ESTILÍSTICA - intermediação

 

            A Estilística surgiu como ciência na 1ª década deste século, graças aos estudos de Leo Spitzer, Karl Vossler e Charles Bally. De certa forma, ocupa uma posição intermediária entre a Lingüística e a Literatura, na medida em que estuda a expressividade das formas lingüísticas, sua capacidade de emocionar e sugestionar. Por ela se pode levantar, explicitar e analisar os fatos expressivos da linguagem, os procedimentos lexicais, fonéticos, mórficos e sintáticos utilizados pelo produtor do texto, na busca do levantamento dos efeitos de sentido por eles gerados e dos motivos que porventura tenham levado à sua escolha.

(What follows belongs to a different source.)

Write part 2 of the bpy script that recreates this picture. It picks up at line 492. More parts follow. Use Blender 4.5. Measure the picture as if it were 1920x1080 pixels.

            Para o estudo dos fatos literários, dos fatos expressivos da arte literária, deve-se valer da ciência que privilegia a expressão. A Estilística tem, aí, papel importante. Cabe resgatá-la.

 

REFERÊNCIAS BIBLIOGRÁFICAS

 

COSERIU, Eugênio. “Do sentido do ensino da língua literária”. In Confluência. Revista do Instituto de Língua e Literatura, n. 5, Rio de Janeiro, Ed. Lucerna Ltda/ Liceu Literário Português, 1º semestre de 1993. pp. 29-47.

 

RANAURO, Hilma Pereira. Contribuição à Historiografia dos Estudos Científicos da Linguagem no Brasil - Sílvio Elia e João Ribeiro, Rio de Janeiro, Ed. Tempo Brasileiro/FEUC, 1997. P.76.

 

MARQUES, Oswaldino. O Laboratório Poético de Cassiano Ricardo. Rio de Janeiro, Ed. Civilização Brasileira, 1962.

 

PORTELLA, Eduardo. “A disciplina complexa”, in Revista Tempo Brasileiro, n. 113, Rio de Janeiro, Edições Tempo Brasileiro, abril/junho/1993. pp.5-8.

 

BÍBLIA SAGRADA. Novo Testamento, I Coríntios, versão revisada da tradução de João Ferreira de Almeida, de acordo com os melhores textos em hebraico e grego, 4ª impressão, Rio de Janeiro, Imprensa Bíblica Brasileira, 1994. p.168.